Hukum Membaca dan Menulis Cerita Fiksi, Haram?


HUKUM MEMBACA DAN MENULIS CERITA FIKSI,
HARAM?

A. Pendahuluan

Dalam sebuah forum diskusi yang membahas sebuah cerita fiksi, ada sebuah celetukan
yang muncul di sana seperti ini, “Tulisan bohong seperti itu memang bermanfaat?” atau dengan celetukan yang
lain seperti ini, “namanya juga khayalan yang diperhalus dengan kata imajiner.”

Bagi saya, celetukan-celetukan tersebut adalah sesuatu yang wajar, karena tidak
semua orang harus dipaksa untuk dapat menyukai sesuatu apalagi sebuah tulisan. Bahkan dengan keterusterangan yang
dilontarkan oleh yang lain dengan mengatakan ketidaksukaannya pada fiksi, saya anggap sebuah kewajaran juga.
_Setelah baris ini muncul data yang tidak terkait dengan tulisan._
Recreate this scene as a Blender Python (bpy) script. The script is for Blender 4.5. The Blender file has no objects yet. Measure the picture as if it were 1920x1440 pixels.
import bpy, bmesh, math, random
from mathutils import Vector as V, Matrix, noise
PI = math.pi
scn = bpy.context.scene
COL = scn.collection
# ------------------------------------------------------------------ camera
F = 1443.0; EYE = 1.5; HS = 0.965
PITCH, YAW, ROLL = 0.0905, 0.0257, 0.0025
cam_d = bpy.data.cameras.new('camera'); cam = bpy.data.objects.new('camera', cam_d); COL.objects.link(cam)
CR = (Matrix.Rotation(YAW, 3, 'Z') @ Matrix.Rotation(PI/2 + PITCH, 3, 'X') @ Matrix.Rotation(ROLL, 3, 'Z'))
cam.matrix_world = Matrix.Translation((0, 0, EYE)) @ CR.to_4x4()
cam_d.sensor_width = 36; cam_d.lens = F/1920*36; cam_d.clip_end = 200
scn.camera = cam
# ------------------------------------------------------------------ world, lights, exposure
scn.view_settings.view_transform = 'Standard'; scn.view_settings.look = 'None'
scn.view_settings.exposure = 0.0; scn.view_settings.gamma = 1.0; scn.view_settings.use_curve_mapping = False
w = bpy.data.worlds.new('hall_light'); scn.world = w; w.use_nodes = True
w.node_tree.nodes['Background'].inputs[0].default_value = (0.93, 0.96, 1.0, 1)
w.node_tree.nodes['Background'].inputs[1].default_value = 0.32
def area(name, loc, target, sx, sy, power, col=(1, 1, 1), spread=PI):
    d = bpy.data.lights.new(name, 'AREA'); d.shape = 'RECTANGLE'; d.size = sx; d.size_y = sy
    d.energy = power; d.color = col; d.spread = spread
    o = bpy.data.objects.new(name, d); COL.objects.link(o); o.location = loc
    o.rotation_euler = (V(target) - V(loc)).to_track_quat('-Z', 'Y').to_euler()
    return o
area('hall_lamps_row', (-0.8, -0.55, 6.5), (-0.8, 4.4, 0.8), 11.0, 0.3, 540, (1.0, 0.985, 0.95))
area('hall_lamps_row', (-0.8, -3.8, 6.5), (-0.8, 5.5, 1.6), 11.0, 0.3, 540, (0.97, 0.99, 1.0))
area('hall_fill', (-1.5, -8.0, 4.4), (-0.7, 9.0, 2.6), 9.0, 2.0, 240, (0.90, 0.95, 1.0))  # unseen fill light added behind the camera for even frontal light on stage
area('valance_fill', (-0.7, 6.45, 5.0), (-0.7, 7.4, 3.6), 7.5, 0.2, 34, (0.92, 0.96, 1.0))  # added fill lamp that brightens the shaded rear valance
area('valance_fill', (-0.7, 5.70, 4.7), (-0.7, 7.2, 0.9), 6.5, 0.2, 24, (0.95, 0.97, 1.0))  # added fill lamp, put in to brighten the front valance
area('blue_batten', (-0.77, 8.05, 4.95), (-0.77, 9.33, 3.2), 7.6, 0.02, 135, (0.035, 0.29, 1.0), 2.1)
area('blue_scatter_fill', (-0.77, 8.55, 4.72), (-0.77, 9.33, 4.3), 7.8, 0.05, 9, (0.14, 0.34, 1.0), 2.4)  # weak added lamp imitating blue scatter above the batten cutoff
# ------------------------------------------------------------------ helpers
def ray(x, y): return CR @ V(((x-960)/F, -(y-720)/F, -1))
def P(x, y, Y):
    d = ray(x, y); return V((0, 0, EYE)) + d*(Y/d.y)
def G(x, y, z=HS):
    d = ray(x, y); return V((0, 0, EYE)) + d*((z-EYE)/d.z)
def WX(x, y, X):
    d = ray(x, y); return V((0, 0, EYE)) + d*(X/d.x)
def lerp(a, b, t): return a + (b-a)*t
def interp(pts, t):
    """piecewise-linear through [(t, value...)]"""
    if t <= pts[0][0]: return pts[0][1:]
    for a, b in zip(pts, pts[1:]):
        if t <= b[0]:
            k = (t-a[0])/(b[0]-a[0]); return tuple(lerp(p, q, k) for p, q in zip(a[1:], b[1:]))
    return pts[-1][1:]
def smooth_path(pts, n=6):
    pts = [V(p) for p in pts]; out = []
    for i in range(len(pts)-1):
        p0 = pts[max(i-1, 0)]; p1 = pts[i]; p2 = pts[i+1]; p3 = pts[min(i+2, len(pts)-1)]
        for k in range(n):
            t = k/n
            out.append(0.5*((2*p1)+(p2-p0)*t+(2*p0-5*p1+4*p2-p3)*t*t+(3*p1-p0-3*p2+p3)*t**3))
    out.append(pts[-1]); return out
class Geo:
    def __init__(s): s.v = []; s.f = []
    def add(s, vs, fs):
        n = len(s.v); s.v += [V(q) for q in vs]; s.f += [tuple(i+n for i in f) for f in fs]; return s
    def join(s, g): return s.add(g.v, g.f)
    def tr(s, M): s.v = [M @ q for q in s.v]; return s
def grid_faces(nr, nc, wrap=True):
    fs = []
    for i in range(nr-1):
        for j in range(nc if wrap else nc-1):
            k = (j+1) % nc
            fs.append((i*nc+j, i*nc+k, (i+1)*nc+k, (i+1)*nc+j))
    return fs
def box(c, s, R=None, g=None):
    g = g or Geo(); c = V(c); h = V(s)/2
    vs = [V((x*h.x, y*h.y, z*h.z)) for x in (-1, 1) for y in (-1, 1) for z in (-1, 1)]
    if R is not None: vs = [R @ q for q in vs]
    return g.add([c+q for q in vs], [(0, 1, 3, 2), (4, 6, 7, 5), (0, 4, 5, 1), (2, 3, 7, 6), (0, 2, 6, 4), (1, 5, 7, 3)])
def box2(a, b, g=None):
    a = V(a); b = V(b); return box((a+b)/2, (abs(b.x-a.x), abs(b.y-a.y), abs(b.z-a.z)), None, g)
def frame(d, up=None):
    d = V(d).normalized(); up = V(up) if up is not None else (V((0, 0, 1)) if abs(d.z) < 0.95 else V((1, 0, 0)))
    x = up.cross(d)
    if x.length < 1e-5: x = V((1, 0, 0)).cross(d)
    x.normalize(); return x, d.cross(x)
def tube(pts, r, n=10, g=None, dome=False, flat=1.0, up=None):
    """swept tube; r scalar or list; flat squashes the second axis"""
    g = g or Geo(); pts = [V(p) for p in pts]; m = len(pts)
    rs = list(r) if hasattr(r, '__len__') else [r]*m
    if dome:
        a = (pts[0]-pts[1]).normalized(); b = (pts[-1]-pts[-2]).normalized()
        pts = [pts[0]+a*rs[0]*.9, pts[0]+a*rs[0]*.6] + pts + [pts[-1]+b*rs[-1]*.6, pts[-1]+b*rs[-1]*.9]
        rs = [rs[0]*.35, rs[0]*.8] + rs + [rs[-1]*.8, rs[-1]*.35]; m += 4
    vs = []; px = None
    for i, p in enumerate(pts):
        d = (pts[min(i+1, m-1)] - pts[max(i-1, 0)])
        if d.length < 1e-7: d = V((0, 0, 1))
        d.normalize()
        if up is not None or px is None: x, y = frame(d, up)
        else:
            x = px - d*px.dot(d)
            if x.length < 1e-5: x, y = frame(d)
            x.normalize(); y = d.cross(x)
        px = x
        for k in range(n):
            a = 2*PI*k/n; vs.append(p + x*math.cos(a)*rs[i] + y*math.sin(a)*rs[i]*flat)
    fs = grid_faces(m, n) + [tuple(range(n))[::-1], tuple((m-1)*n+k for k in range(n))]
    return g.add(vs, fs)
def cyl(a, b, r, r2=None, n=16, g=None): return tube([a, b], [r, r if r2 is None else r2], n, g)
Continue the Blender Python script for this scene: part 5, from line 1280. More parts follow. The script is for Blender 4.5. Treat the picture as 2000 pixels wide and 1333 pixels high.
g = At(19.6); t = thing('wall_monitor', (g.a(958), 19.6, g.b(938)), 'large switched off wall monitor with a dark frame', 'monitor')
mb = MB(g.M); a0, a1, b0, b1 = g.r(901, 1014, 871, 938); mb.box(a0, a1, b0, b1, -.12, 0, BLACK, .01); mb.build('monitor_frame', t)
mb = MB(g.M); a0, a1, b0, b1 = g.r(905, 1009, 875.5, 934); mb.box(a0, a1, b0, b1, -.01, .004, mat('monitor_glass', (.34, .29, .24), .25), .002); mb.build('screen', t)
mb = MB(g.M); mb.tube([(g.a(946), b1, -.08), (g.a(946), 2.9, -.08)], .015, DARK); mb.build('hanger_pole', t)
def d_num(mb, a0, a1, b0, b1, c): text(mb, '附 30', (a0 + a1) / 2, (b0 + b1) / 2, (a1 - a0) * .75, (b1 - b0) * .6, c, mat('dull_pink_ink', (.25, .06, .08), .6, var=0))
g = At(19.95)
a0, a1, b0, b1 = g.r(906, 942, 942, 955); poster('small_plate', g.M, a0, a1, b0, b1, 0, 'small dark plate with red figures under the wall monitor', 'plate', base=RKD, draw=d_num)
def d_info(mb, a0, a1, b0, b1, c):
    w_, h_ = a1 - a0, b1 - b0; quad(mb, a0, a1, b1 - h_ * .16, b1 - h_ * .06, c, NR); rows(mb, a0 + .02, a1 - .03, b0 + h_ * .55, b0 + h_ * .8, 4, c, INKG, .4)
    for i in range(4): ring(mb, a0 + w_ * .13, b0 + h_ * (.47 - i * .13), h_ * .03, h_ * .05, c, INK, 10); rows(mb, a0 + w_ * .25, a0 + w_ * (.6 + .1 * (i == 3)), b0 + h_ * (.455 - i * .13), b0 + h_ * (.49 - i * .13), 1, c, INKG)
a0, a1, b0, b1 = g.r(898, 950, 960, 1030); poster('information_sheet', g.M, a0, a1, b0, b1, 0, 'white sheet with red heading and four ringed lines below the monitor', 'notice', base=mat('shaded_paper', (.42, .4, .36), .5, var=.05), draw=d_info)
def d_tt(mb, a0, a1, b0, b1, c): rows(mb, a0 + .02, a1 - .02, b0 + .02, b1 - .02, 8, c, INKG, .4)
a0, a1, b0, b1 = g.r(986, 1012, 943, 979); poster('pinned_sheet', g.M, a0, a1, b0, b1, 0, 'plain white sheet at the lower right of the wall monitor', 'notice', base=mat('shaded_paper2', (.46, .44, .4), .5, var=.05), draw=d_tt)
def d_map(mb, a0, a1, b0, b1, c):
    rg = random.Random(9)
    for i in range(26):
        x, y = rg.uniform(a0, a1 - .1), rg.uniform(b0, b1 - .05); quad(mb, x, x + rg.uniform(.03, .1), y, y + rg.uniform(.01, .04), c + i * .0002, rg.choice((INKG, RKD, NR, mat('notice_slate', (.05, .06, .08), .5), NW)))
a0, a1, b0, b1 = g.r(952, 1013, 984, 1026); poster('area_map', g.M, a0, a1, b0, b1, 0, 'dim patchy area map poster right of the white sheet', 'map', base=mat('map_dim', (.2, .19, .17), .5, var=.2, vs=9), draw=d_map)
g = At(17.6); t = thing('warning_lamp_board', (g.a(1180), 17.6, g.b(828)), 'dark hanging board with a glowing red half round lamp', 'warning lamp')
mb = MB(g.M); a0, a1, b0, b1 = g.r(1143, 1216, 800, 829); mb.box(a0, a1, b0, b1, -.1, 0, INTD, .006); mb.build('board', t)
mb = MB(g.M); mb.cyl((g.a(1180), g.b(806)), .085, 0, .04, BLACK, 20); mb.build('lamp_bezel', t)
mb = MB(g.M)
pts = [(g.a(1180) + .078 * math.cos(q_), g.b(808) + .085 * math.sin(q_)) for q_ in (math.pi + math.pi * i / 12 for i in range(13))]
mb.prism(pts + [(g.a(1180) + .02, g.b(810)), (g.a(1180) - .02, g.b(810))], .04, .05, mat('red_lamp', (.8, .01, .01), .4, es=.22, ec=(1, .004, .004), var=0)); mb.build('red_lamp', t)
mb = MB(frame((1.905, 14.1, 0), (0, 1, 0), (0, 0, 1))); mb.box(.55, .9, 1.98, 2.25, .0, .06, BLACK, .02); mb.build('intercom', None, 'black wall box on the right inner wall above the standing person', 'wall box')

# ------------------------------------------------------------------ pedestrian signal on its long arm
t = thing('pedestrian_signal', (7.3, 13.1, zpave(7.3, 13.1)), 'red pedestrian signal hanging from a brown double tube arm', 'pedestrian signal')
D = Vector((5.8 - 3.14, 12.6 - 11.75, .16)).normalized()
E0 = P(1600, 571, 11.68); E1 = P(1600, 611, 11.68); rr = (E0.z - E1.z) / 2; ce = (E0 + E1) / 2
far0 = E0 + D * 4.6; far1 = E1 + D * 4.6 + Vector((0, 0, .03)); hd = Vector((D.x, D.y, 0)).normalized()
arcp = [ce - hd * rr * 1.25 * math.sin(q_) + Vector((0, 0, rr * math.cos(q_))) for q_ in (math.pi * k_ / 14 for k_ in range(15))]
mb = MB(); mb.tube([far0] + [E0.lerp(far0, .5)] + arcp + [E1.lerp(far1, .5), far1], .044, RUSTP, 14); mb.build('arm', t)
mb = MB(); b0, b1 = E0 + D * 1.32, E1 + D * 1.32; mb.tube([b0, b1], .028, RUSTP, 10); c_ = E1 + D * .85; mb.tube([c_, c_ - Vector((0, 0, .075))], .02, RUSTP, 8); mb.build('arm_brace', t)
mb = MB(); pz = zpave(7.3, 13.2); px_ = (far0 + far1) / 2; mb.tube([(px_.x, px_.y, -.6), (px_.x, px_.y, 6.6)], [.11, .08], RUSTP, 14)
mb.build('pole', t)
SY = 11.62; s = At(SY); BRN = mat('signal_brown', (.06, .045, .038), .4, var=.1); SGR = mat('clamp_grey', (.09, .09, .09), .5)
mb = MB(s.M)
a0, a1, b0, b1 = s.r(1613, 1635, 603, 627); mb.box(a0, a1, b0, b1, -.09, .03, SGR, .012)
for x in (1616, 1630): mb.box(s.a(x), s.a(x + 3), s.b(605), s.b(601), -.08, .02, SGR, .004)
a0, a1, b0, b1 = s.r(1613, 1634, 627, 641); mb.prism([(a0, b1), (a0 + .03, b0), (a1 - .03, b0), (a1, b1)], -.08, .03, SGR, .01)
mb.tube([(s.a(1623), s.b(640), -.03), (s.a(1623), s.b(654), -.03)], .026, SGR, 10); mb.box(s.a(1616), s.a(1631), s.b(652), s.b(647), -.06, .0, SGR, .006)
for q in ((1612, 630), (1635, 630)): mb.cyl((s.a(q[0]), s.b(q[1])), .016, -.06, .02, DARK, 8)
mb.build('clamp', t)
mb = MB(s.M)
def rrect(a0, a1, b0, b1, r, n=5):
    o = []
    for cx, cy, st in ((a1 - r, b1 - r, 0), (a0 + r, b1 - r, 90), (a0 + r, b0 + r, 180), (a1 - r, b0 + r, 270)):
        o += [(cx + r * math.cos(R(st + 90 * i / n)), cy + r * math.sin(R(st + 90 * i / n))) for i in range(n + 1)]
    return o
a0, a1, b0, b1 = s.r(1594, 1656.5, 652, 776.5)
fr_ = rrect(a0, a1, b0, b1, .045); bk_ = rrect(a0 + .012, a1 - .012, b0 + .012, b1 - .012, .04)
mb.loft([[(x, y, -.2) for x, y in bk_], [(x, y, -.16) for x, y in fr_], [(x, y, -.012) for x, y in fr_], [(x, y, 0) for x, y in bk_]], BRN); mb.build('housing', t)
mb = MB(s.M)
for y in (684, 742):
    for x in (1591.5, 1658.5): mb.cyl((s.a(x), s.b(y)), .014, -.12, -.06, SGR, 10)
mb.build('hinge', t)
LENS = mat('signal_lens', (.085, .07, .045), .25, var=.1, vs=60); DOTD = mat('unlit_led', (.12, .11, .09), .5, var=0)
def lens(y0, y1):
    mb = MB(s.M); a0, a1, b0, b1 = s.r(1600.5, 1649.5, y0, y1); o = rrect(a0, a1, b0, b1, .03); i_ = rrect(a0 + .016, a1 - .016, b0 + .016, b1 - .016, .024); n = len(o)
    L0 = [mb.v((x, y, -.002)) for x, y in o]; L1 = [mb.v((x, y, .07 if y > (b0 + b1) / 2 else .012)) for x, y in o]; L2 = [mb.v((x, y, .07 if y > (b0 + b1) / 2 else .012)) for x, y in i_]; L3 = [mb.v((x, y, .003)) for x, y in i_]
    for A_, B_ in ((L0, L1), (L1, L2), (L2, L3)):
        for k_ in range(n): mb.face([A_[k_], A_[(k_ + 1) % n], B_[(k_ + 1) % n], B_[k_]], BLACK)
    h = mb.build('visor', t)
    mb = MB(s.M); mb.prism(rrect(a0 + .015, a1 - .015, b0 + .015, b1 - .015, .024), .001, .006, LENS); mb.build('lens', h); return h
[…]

Namun menjadi tidak wajar jika ketidaksukaannya tersebut bercampur dengan sinisme
yang berlebihan sehingga menganggap penulis dan pembaca fiksi menjadi orang-orang yang terlena dan jatuh dalam
kesia-siaan serta kedustaan. Apalagi dilatarbelakangi kebencian terhadap penulisnya karena berbada harakah, atau
penulisnya tersebut adalah bagian dari ahlul bid’ah. Subhanallah…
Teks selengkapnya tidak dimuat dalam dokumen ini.